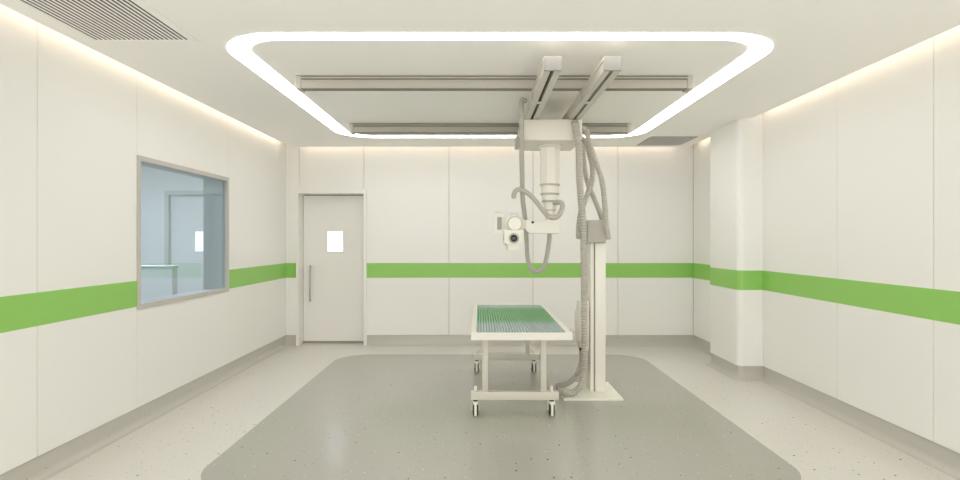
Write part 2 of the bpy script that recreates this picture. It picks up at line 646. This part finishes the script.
f.box(EX1, EX1 + 0.06, KY1 - 0.015, KY1 + 0.12, 0, DZ + 0.06)
f.box(EX0, EX1, KY1 - 0.015, KY1 + 0.12, DZ, DZ + 0.06)
f.build('door_frame', M['reveal'], d2, smooth=False)
lf = MB()
ly = KY1 + 0.05
ex0, ex1 = -4.17, -3.95
lf.box(EX0, ex0, ly, ly + 0.05, 0.02, DZ)
lf.box(ex1, EX1, ly, ly + 0.05, 0.02, DZ)
lf.box(ex0, ex1, ly, ly + 0.05, 0.02, VPZ0)
lf.box(ex0, ex1, ly, ly + 0.05, VPZ1, DZ)
leaf2 = lf.build('door_leaf', M['control_wall'], d2, smooth=False)
MB().box(ex0, ex1, ly + 0.01, ly + 0.03, VPZ0, VPZ1).build('vision_panel', M['lit'], leaf2, smooth=False)

cb = thing('low_partition', (-4.2, 7.11, 0), 'pale low partition seen through the observation window', 'partition')
MB().box(-4.75, -3.615, 7.05, 7.17, 0.08, 1.175, 0.004, 1).build('partition_panel', M['control_wall'], cb, smooth=False)
MB().box(-4.76, -3.60, 7.04, 7.18, 1.176, 1.20, 0.004, 1).build('top_rail', M['control_wall'], cb, smooth=False)
MB().box(-4.75, -3.62, 7.055, 7.165, 0.0, 0.079).build('plinth', M['seal'], cb, smooth=False)

# ------------------------------------------------------------------ ring light in the ceiling
rl = thing('ceiling_light', (0.11, 5.7, CZ), 'large rounded rectangular ring of white light in the ceiling', 'ceiling light')
r_out = rrect(-1.738, 2.005, 3.762, 7.605, 0.45, 20)
r_in = rrect(-1.580, 1.848, 3.888, 7.472, 0.30, 20)
b = MB()
for z in (CZ - 0.004, CZ - 0.0005):
    vo = [b.bm.verts.new((x, y, z)) for x, y in r_out]
    vi = [b.bm.verts.new((x, y, z)) for x, y in r_in]
    n = len(vo)
    for i in range(n):
        q = (vo[i], vo[(i + 1) % n], vi[(i + 1) % n], vi[i])
        b.bm.faces.new(q if z < CZ - 0.002 else q[::-1])
b.bm.verts.ensure_lookup_table()
N2 = 2 * n
for i in range(n):
    j = (i + 1) % n
    V = b.bm.verts
    b.bm.faces.new((V[i], V[j], V[N2 + j], V[N2 + i]))
    b.bm.faces.new((V[n + j], V[n + i], V[N2 + n + i], V[N2 + n + j]))
bmesh.ops.recalc_face_normals(b.bm, faces=b.bm.faces[:])
b.build('light_diffuser', M['ring'], rl, smooth=False)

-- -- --

Please restate the material above line by line, exactly, beginning at its first line and ending with the line that contains "M['seal'], cb, smooth=False)", without any pictures.

** ANSWER TO THE EXERCISE **
Write part 2 of the bpy script that recreates this picture. It picks up at line 646. This part finishes the script.
f.box(EX1, EX1 + 0.06, KY1 - 0.015, KY1 + 0.12, 0, DZ + 0.06)
f.box(EX0, EX1, KY1 - 0.015, KY1 + 0.12, DZ, DZ + 0.06)
f.build('door_frame', M['reveal'], d2, smooth=False)
lf = MB()
ly = KY1 + 0.05
ex0, ex1 = -4.17, -3.95
lf.box(EX0, ex0, ly, ly + 0.05, 0.02, DZ)
lf.box(ex1, EX1, ly, ly + 0.05, 0.02, DZ)
lf.box(ex0, ex1, ly, ly + 0.05, 0.02, VPZ0)
lf.box(ex0, ex1, ly, ly + 0.05, VPZ1, DZ)
leaf2 = lf.build('door_leaf', M['control_wall'], d2, smooth=False)
MB().box(ex0, ex1, ly + 0.01, ly + 0.03, VPZ0, VPZ1).build('vision_panel', M['lit'], leaf2, smooth=False)

cb = thing('low_partition', (-4.2, 7.11, 0), 'pale low partition seen through the observation window', 'partition')
MB().box(-4.75, -3.615, 7.05, 7.17, 0.08, 1.175, 0.004, 1).build('partition_panel', M['control_wall'], cb, smooth=False)
MB().box(-4.76, -3.60, 7.04, 7.18, 1.176, 1.20, 0.004, 1).build('top_rail', M['control_wall'], cb, smooth=False)
MB().box(-4.75, -3.62, 7.055, 7.165, 0.0, 0.079).build('plinth', M['seal'], cb, smooth=False)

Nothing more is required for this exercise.